Satellite Phase Space

The six-dimensional phase space distribution of the Milky Way's dwarf satellite galaxies — their positions, distances, and three-dimensional velocities — is far more structured and correlated than ΛCDM hierarchical assembly predicts. Beyond the planar spatial alignment already discussed, the satellites' velocity vectors are not randomly oriented but show systematic correlations: satellites in the Vast Polar Structure tend to have velocity components aligned with the plane's orbital sense, their velocity dispersions and orbital energies cluster in ways inconsistent with independent random accretion from the field, and the overall phase space distribution has lower entropy than simulated CDM satellite populations at equivalent mass scales. This excess phase space coherence implies either a common origin for many satellites or a physical organizing principle operating at formation, neither of which ΛCDM accommodates naturally.

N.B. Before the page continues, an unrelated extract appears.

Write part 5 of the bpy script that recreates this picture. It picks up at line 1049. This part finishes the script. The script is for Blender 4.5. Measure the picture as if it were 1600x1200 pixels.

Successive Collision Theory predicts excess phase space coherence as an inherent consequence of angular momentum inheritance. Satellites that formed from the same angular momentum stratum of the collision debris not only share spatial orbital planes but also share similar orbital energies, because their formation radii in the debris field were correlated with their angular momentum magnitudes. The debris field produced by the superluminal collision had a smooth angular momentum-energy distribution set by the collision geometry and the initial density profiles of the two pockets. Structures condensing from nearby regions in this distribution arrive in the Milky Way's halo with similar energies and angular momenta, populating a restricted region of phase space rather than filling it isotropically. The observed phase space coherence of the satellite population is therefore a direct map of the angular momentum structure of the original collision debris.

The SCT prediction is quantitatively testable: the phase space distribution of satellites should be consistent with having been drawn from a low-dimensionality angular momentum distribution, not from the high-dimensionality distribution of random CDM accretion events. Full six-dimensional proper motion data from Gaia for the complete satellite population allows direct reconstruction of the phase space volume and comparison to both CDM predictions and the SCT angular momentum stratum model. Early results from Gaia-measured proper motions are already showing that satellite orbital poles cluster more tightly than expected from CDM accretion histories, consistent with the SCT inheritance picture.